The expelled activist was a member of Conservative Future, where Mr Ricketts is a member of the national management executive.
Mr Ricketts hit back yesterday, saying he was "sickened" by the allegation. He called for the resignation of Mr Stevens and Luke Pollard, the Labour parliamentary candidate for South West Devon, who he claimed runs the website.
"I know Matt Lewis in the same way that I know hundreds of Conservative activists," Mr Ricketts said.
"But I wasn't at that fancy dress party – and I didn't even know where it was held."
A national Conservative Party spokesman said: "This Labour spin operation to cast aspersions on someone's character on the flimsiest basis is the politics of the gutter. People in Plymouth deserve better from their politicians."
The web page with Mr Stevens's article was removed yesterday morning, but Mr Stevens was unrepentant.
"I think it's good that the Conservatives dealt with that person [Matt Lewis, who dressed as Madeleine] so quickly, but the question remains of how widespread this is," he said.
"Is it a feature among young Conservatives that they like to go to parties and dress up as Madeleine McCann?
"No, Steve Ricketts wasn't at that party, but he is a big noise in the Conservative Future group. It looks as though there was someone from the Conservative Party over the weekend whingeing about the story. That's why we took it off the website. Mr Ricketts needs at the very least to apologise for his group having that sort of person in it."
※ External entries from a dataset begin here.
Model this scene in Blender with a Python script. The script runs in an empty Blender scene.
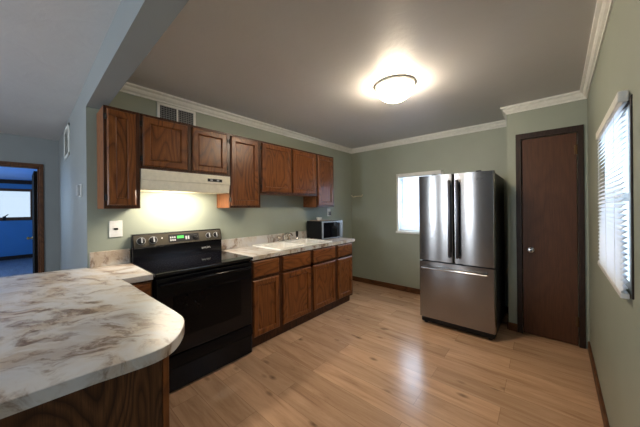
import bpy, bmesh, math, random
from mathutils import Matrix, Vector
random.seed(7)
PI = math.pi
scene = bpy.context.scene
COL = scene.collection

# ------------------------------------------------------------------ camera
YAW, PITCH, ROLL = math.radians(41.132), math.radians(0.011), math.radians(-0.551)
fwd = Vector((math.cos(YAW) * math.cos(PITCH), math.sin(YAW) * math.cos(PITCH), math.sin(PITCH)))
rgt = Vector((math.sin(YAW), -math.cos(YAW), 0))
upv = rgt.cross(fwd)
r2 = rgt * math.cos(ROLL) + upv * math.sin(ROLL)
u2 = -rgt * math.sin(ROLL) + upv * math.cos(ROLL)
cam_data = bpy.data.cameras.new('camera')
cam = bpy.data.objects.new('camera', cam_data)
COL.objects.link(cam)
m = Matrix.Identity(4)
for i in range(3):
    m[i][0], m[i][1], m[i][2] = r2[i], u2[i], -fwd[i]
m.translation = Vector((-0.642, -2.727, 1.376))
cam.matrix_world = m
cam_data.sensor_fit = 'HORIZONTAL'
cam_data.sensor_width = 36.0
cam_data.lens = 255.336 / 640 * 36
cam_data.shift_y = -5.81 / 640
cam_data.clip_start = 0.02
scene.camera = cam

# ------------------------------------------------------------------ view, world, daylight
vs = scene.view_settings
vs.view_transform = 'Standard'
vs.look = 'None'
vs.gamma = 1.0
vs.use_curve_mapping = False
vs.exposure = 0.85
scene.cycles.use_denoising = True
scene.cycles.max_bounces = 10
scene.cycles.diffuse_bounces = 6

world = bpy.data.worlds.new('overcast sky')
scene.world = world
world.use_nodes = True
wn = world.node_tree.nodes
wn['Background'].inputs['Color'].default_value = (0.76, 0.88, 1.0, 1)
wn['Background'].inputs['Strength'].default_value = 0.65


def area(name, loc, direction, sx, sy, power, color):
    d = bpy.data.lights.new(name, 'AREA')
    d.shape = 'RECTANGLE'
    d.size, d.size_y = sx, sy
    d.energy = power
    d.color = color
    o = bpy.data.objects.new(name, d)
    o.location = loc
    o.rotation_euler = Vector(direction).to_track_quat('-Z', 'Z').to_euler()
    COL.objects.link(o)
    return o


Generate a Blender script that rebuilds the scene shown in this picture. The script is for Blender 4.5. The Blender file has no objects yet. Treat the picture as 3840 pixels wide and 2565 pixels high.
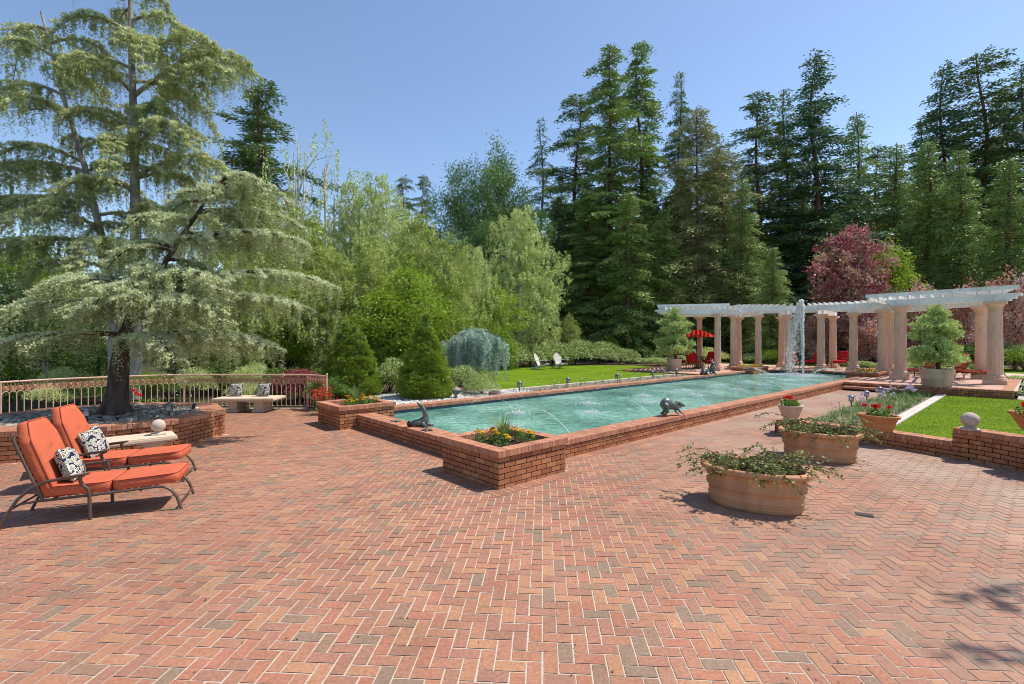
import bpy, math, random
import numpy as np
from mathutils import Vector
sc = bpy.context.scene
COL = sc.collection
PI = math.pi
random.seed(11)
rng = np.random.default_rng(11)

# ------------------------------------------------------------------ mesh helpers
class MB:
    """collects vertices and faces and links them as ONE mesh object"""
    def __init__(s):
        s.v = []; s.f = []; s.n = 0
    def add(s, V, F, mat=0, rnd=None, smooth=False):
        V = np.asarray(V, float).reshape(-1, 3); F = np.asarray(F, int)
        if F.ndim == 1: F = F[None]
        if rnd is None: rnd = random.random()
        s.v.append(V); s.f.append((F + s.n, mat, np.broadcast_to(np.asarray(rnd, float), (len(F),)), smooth))
        s.n += len(V)
    def mesh(s, name, mats):
        me = bpy.data.meshes.new(name)
        V = np.concatenate(s.v)
        me.vertices.add(len(V)); me.vertices.foreach_set('co', V.ravel())
        loops = np.concatenate([f.ravel() for f, _, _, _ in s.f])
        tot = np.concatenate([np.full(len(f), f.shape[1]) for f, _, _, _ in s.f])
        start = np.concatenate([[0], np.cumsum(tot)[:-1]])
        me.loops.add(len(loops)); me.loops.foreach_set('vertex_index', loops)
        me.polygons.add(len(tot)); me.polygons.foreach_set('loop_start', start)
        me.polygons.foreach_set('material_index', np.concatenate([np.full(len(f), m) for f, m, _, _ in s.f]))
        me.polygons.foreach_set('use_smooth', np.concatenate([np.full(len(f), sm) for f, _, _, sm in s.f]))
        a = me.attributes.new('rnd', 'FLOAT', 'FACE')
        a.data.foreach_set('value', np.concatenate([r for _, _, r, _ in s.f]))
        for m in (mats if isinstance(mats, (list, tuple)) else [mats]): me.materials.append(m)
        me.update(calc_edges=True)
        return me
    def build(s, name, mats, parent=None, **props):
        o = bpy.data.objects.new(name, s.mesh(name, mats)); COL.objects.link(o)
        if parent is not None: o.parent = parent
        for k, v in props.items(): o[k] = v
        return o
    # primitives
    def box(s, c, d, ang=0, mat=0, rnd=None):
        """centre c, full size d, turned by ang about z"""
        x, y, z = [k / 2 for k in d]
        P = np.array([(-x,-y,-z),(x,-y,-z),(x,y,-z),(-x,y,-z),(-x,-y,z),(x,-y,z),(x,y,z),(-x,y,z)])
        ca, sa = math.cos(ang), math.sin(ang)
        Q = np.stack([P[:,0]*ca-P[:,1]*sa, P[:,0]*sa+P[:,1]*ca, P[:,2]], 1) + np.array(c)
        s.add(Q, [(0,3,2,1),(4,5,6,7),(0,1,5,4),(1,2,6,5),(2,3,7,6),(3,0,4,7)], mat, rnd)
    def obox(s, p0, p1, w, h, mat=0, rnd=None, up=(0,0,1)):
        """a board from p0 to p1, w across, h along up"""
        p0 = np.array(p0, float); p1 = np.array(p1, float); d = p1-p0; d /= np.linalg.norm(d)
        up = np.array(up, float); sd = np.cross(d, up); sd /= np.linalg.norm(sd); up = np.cross(sd, d)
        P = []
        for q in (p0, p1):
            for a, b in ((-1,-1),(1,-1),(1,1),(-1,1)): P.append(q + sd*a*w/2 + up*b*h/2)
        s.add(P, [(0,1,2,3),(7,6,5,4),(0,4,5,1),(1,5,6,2),(2,6,7,3),(3,7,4,0)], mat, rnd)
    def tube(s, path, rad, seg=8, mat=0, rnd=None, cap=True, smooth=True):
        P = np.asarray(path, float); n = len(P)
        R = np.broadcast_to(np.asarray(rad, float), (n,))
        T = np.gradient(P, axis=0); T /= np.linalg.norm(T, axis=1)[:,None] + 1e-12
        ref = np.array([0,0,1.]) if abs(T[0][2]) < .8 else np.array([1.,0,0])
        U = np.cross(T, ref); U /= np.linalg.norm(U, axis=1)[:,None] + 1e-12
        W_ = np.cross(T, U)
        a = np.arange(seg) * 2*PI/seg
        V = P[:,None] + R[:,None,None]*(np.cos(a)[None,:,None]*U[:,None] + np.sin(a)[None,:,None]*W_[:,None])
        i = np.arange(n-1)[:,None]*seg; j = np.arange(seg)[None]; k = (j+1) % seg
        F = np.stack([i+j, i+k, i+seg+k, i+seg+j], -1).reshape(-1, 4)
        if rnd is None: rnd = random.random()
        s.add(V.reshape(-1,3), F, mat, rnd, smooth)
        if cap:
            s.add(V[0], np.arange(seg)[::-1][None], mat, rnd); s.add(V[-1], np.arange(seg)[None], mat, rnd)
    def lathe(s, prof, seg=24, c=(0,0,0), sc_=(1,1), mat=0, rnd=None, smooth=True, power=1.0, flute=0, fr=(0,0), wob=0):
        """prof: (radius, z) from bottom to top; sc_ squashes x and y; power<1 makes it stadium-like"""
        prof = np.asarray(prof, float); a = np.arange(seg)*2*PI/seg
        ca = np.sign(np.cos(a))*np.abs(np.cos(a))**power; sa = np.sign(np.sin(a))*np.abs(np.sin(a))**power
        V = []
        for i, (r, z) in enumerate(prof):
            rr = np.full(seg, r)
            if flute and fr[0] <= i <= fr[1]: rr = r*(1 - flute*(np.arange(seg) % 2))
            if wob: rr = rr*(1+wob*np.sin(a*3+i)*.5)
            V.append(np.stack([c[0]+rr*ca*sc_[0], c[1]+rr*sa*sc_[1], np.full(seg, c[2]+z)], 1))
        V = np.concatenate(V); n = len(prof)
        i = np.arange(n-1)[:,None]*seg; j = np.arange(seg)[None]; k = (j+1) % seg
        F = np.stack([i+j, i+k, i+seg+k, i+seg+j], -1).reshape(-1,4)
        if rnd is None: rnd = random.random()
        s.add(V, F, mat, rnd, smooth)
        s.add(V[:seg], np.arange(seg)[::-1][None], mat, rnd); s.add(V[-seg:], np.arange(seg)[None], mat, rnd)
    def ell(s, c, r, nu=16, nv=10, mat=0, rnd=None, e=1.0, rot=None, smooth=True):
        """(super)ellipsoid; e<1 is boxier"""
        u = np.arange(nu)*2*PI/nu; v = np.linspace(-PI/2, PI/2, nv+1)
        f = lambda t: np.sign(t)*np.abs(t)**e
        V = np.array([[f(np.cos(b))*f(np.cos(a)), f(np.cos(b))*f(np.sin(a)), f(np.sin(b))] for b in v for a in u]) * np.array(r)
        if rot is not None: V = V @ np.array(rot).T
        V = V + np.array(c)
        i = np.arange(nv)[:,None]*nu; j = np.arange(nu)[None]; k = (j+1) % nu
        s.add(V, np.stack([i+j, i+k, i+nu+k, i+nu+j], -1).reshape(-1,4), mat, rnd, smooth)
    def poly(s, pts, z, mat=0, rnd=0.5):
        s.add([(x, y, z) for x, y in pts], np.arange(len(pts))[None], mat, rnd)
    def prism(s, pts, z0, z1, mat=0, rnd=0.5, top=True):
        n = len(pts)
        V = [(x,y,z0) for x,y in pts] + [(x,y,z1) for x,y in pts]
        s.add(V, [(i,(i+1)%n,n+(i+1)%n,n+i) for i in range(n)], mat, rnd)
        if top: s.add(V[n:], np.arange(n)[None], mat, rnd)
    def drops(s, P, r, stretch=1.0, mat=0, rnd=None):
        """octahedral water drops"""
        P = np.asarray(P, float); n = len(P); r = np.broadcast_to(r, (n,))[:,None,None]
        O = np.array([(1,0,0),(0,1,0),(-1,0,0),(0,-1,0),(0,0,stretch),(0,0,-stretch)])
        V = (P[:,None] + O[None]*r).reshape(-1,3)
        T = np.array([(0,1,4),(1,2,4),(2,3,4),(3,0,4),(1,0,5),(2,1,5),(3,2,5),(0,3,5)])
        F = (np.arange(n)[:,None,None]*6 + T[None]).reshape(-1,3)
        s.add(V, F, mat, np.repeat(rng.random(n), 8), True)
    def leaves(s, P, D, L, Wd, rnd, flat=0.0, mat=0):
        """one small pointed leaf per point P along direction D"""
        P = np.asarray(P, float); n = len(P)
        if n == 0: return
        D = np.asarray(D, float); D = D/(np.linalg.norm(D, axis=1)[:,None]+1e-9)
        R = rng.normal(size=(n,3)); R /= np.linalg.norm(R, axis=1)[:,None]
        R = R*(1-flat) + np.array([0,0,1.])*flat
        S = np.cross(D, R); S /= np.linalg.norm(S, axis=1)[:,None]+1e-9
        L = np.broadcast_to(L, (n,))[:,None]; Wd = np.broadcast_to(Wd, (n,))[:,None]
        V = np.stack([P, P+D*L*.5+S*Wd*.5, P+D*L, P+D*L*.5-S*Wd*.5], 1).reshape(-1,3)
        s.add(V, np.arange(4*n).reshape(n,4), mat, rnd)

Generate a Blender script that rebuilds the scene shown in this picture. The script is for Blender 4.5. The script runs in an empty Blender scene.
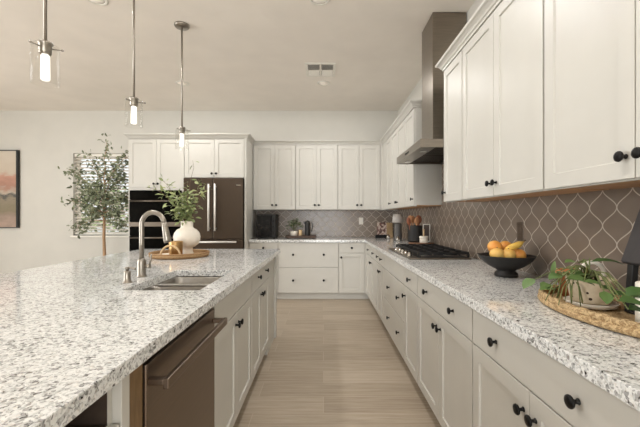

Mr Stevens "categorically, 100 per cent" denied that he was invited by anyone within the Labour Party centrally to write the article. "This was purely off my own back," he said. "I discussed it with my local group. It is just a coincidence that it came out on January 13."
Gary Streeter, the Conservative MP for South West Devon, said: "The Labour Party is desperate to cling on to power, but this is not going to help them."
Plymouth Labour group leader Tudor Evans could not be contacted for a comment yesterday.